▶ _STATED GOAL_
Nothing in the data should change when you return it, but leave the pictures out.

* START THE DATA *

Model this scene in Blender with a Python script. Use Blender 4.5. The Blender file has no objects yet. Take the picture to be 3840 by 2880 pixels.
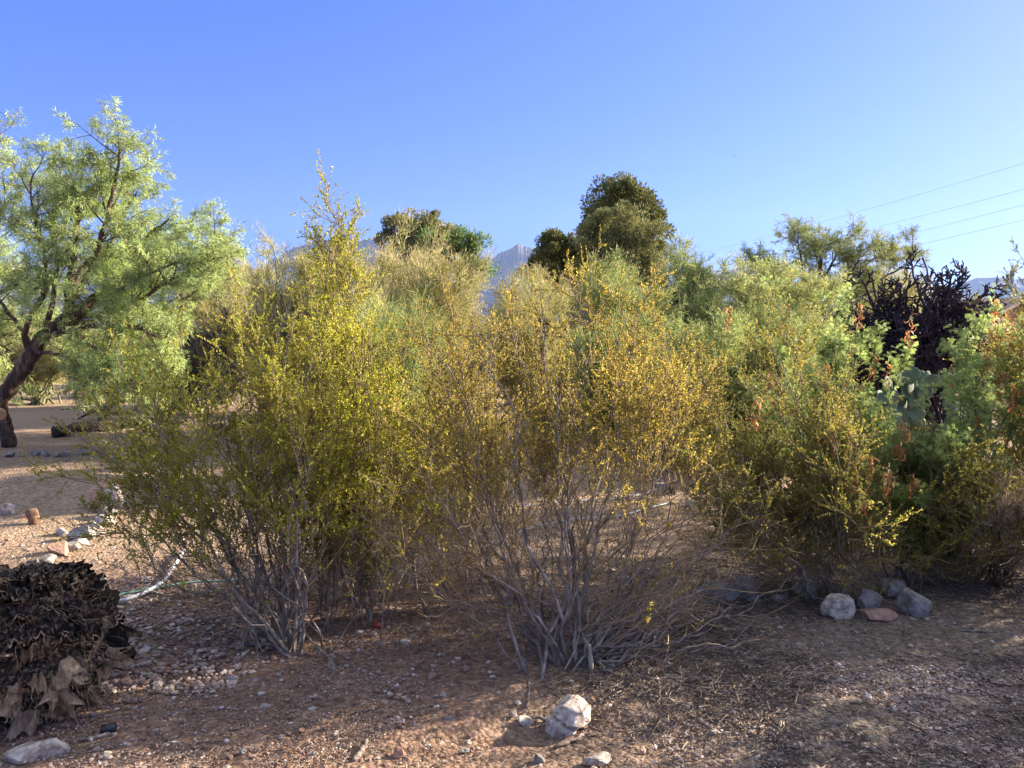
import bpy, math
import numpy as np
S = bpy.context.scene
COL = S.collection
# ------------------------------------------------------------------ camera, sky, sun, exposure
EYE = 1.6
FPX = 2900.0                      # focal length in photo pixels (photo is 3840 wide)
HOR = 1270.0                      # horizon row in the photo
PITCH = math.atan((1440 - HOR) / FPX)
cam = bpy.data.objects.new('camera', bpy.data.cameras.new('camera'))
COL.objects.link(cam)
cam.data.sensor_width = 36.0
cam.data.lens = FPX / 3840 * 36
cam.data.clip_start = 0.05
cam.data.clip_end = 30000
cam.location = (0, 0, EYE)
cam.rotation_euler = (math.pi / 2 - PITCH, 0, 0)
S.camera = cam
SUN_AZ, SUN_EL = math.radians(68), math.radians(20)
w = bpy.data.worlds.new('World'); S.world = w; w.use_nodes = True
nt = w.node_tree; bg = nt.nodes['Background']
sky = nt.nodes.new('ShaderNodeTexSky'); sky.sky_type = 'NISHITA'; sky.sun_disc = False
sky.sun_elevation = SUN_EL; sky.sun_rotation = SUN_AZ
sky.air_density = 1.0; sky.dust_density = 0.7; sky.ozone_density = 3.0
hs = nt.nodes.new('ShaderNodeHueSaturation'); hs.inputs['Saturation'].default_value = 1.27
wb = nt.nodes.new('ShaderNodeMix'); wb.data_type = 'RGBA'; wb.blend_type = 'MULTIPLY'; wb.inputs[0].default_value = 1; wb.inputs[7].default_value = (1.08, .88, 1.12, 1)
nt.links.new(sky.outputs[0], hs.inputs['Color']); nt.links.new(hs.outputs[0], wb.inputs[6])
# the sky is deep violet blue low down; overhead, out of view, a brighter neutral fill is added
tcw = nt.nodes.new('ShaderNodeTexCoord'); sxw = nt.nodes.new('ShaderNodeSeparateXYZ'); nt.links.new(tcw.outputs['Generated'], sxw.inputs[0])
def wramp(stops):
    r = nt.nodes.new('ShaderNodeValToRGB'); e = r.color_ramp.elements
    while len(e) < len(stops): e.new(.5)
    for q, (p, c) in zip(e, stops): q.position = p; q.color = (*c, 1)
    nt.links.new(sxw.outputs[2], r.inputs[0]); return r.outputs[0]
grad = nt.nodes.new('ShaderNodeMix'); grad.data_type = 'RGBA'; grad.blend_type = 'MULTIPLY'; grad.inputs[0].default_value = 1
nt.links.new(wb.outputs[2], grad.inputs[6]); nt.links.new(wramp([(0, (.37, .52, .80)), (.10, (.40, .53, .86)), (.22, (.58, .62, .92)), (.40, (.78, .72, 1)), (1, (1, 1, 1))]), grad.inputs[7])
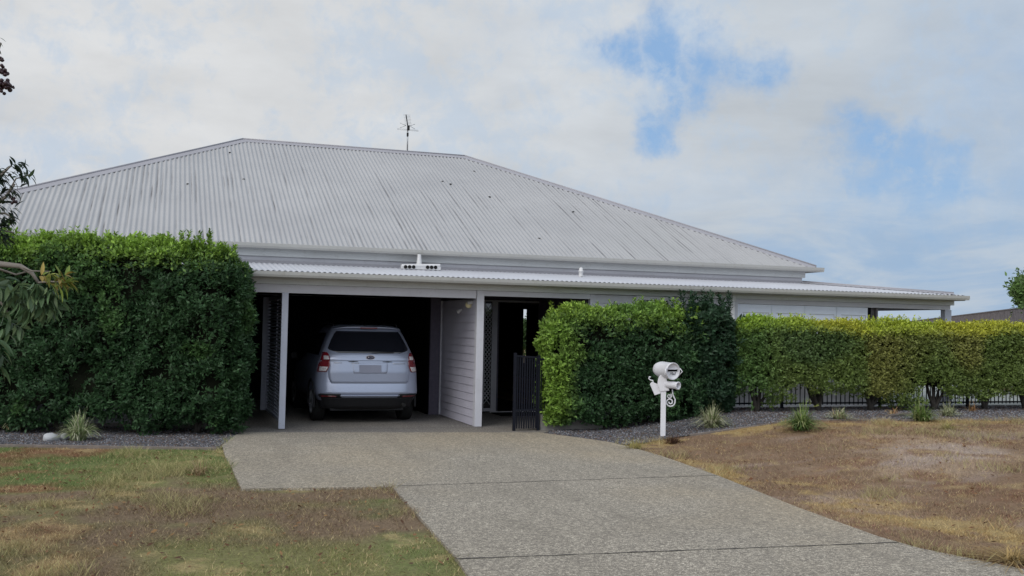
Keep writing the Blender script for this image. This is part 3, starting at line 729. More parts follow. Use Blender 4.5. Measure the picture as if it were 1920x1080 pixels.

* END THE DATA *

▶ _SOLUTION TO THE PROBLEM_
Model this scene in Blender with a Python script. Use Blender 4.5. The Blender file has no objects yet. Take the picture to be 3840 by 2880 pixels.
import bpy, math
import numpy as np
S = bpy.context.scene
COL = S.collection
# ------------------------------------------------------------------ camera, sky, sun, exposure
EYE = 1.6
FPX = 2900.0                      # focal length in photo pixels (photo is 3840 wide)
HOR = 1270.0                      # horizon row in the photo
PITCH = math.atan((1440 - HOR) / FPX)
cam = bpy.data.objects.new('camera', bpy.data.cameras.new('camera'))
COL.objects.link(cam)
cam.data.sensor_width = 36.0
cam.data.lens = FPX / 3840 * 36
cam.data.clip_start = 0.05
cam.data.clip_end = 30000
cam.location = (0, 0, EYE)
cam.rotation_euler = (math.pi / 2 - PITCH, 0, 0)
S.camera = cam
SUN_AZ, SUN_EL = math.radians(68), math.radians(20)
w = bpy.data.worlds.new('World'); S.world = w; w.use_nodes = True
nt = w.node_tree; bg = nt.nodes['Background']
sky = nt.nodes.new('ShaderNodeTexSky'); sky.sky_type = 'NISHITA'; sky.sun_disc = False
sky.sun_elevation = SUN_EL; sky.sun_rotation = SUN_AZ
sky.air_density = 1.0; sky.dust_density = 0.7; sky.ozone_density = 3.0
hs = nt.nodes.new('ShaderNodeHueSaturation'); hs.inputs['Saturation'].default_value = 1.27
wb = nt.nodes.new('ShaderNodeMix'); wb.data_type = 'RGBA'; wb.blend_type = 'MULTIPLY'; wb.inputs[0].default_value = 1; wb.inputs[7].default_value = (1.08, .88, 1.12, 1)
nt.links.new(sky.outputs[0], hs.inputs['Color']); nt.links.new(hs.outputs[0], wb.inputs[6])
# the sky is deep violet blue low down; overhead, out of view, a brighter neutral fill is added
tcw = nt.nodes.new('ShaderNodeTexCoord'); sxw = nt.nodes.new('ShaderNodeSeparateXYZ'); nt.links.new(tcw.outputs['Generated'], sxw.inputs[0])
def wramp(stops):
    r = nt.nodes.new('ShaderNodeValToRGB'); e = r.color_ramp.elements
    while len(e) < len(stops): e.new(.5)
    for q, (p, c) in zip(e, stops): q.position = p; q.color = (*c, 1)
    nt.links.new(sxw.outputs[2], r.inputs[0]); return r.outputs[0]
grad = nt.nodes.new('ShaderNodeMix'); grad.data_type = 'RGBA'; grad.blend_type = 'MULTIPLY'; grad.inputs[0].default_value = 1
nt.links.new(wb.outputs[2], grad.inputs[6]); nt.links.new(wramp([(0, (.37, .52, .80)), (.10, (.40, .53, .86)), (.22, (.58, .62, .92)), (.40, (.78, .72, 1)), (1, (1, 1, 1))]), grad.inputs[7])
Keep writing the Blender script for this image. This is part 3, starting at line 729. More parts follow. Use Blender 4.5. Measure the picture as if it were 1920x1080 pixels.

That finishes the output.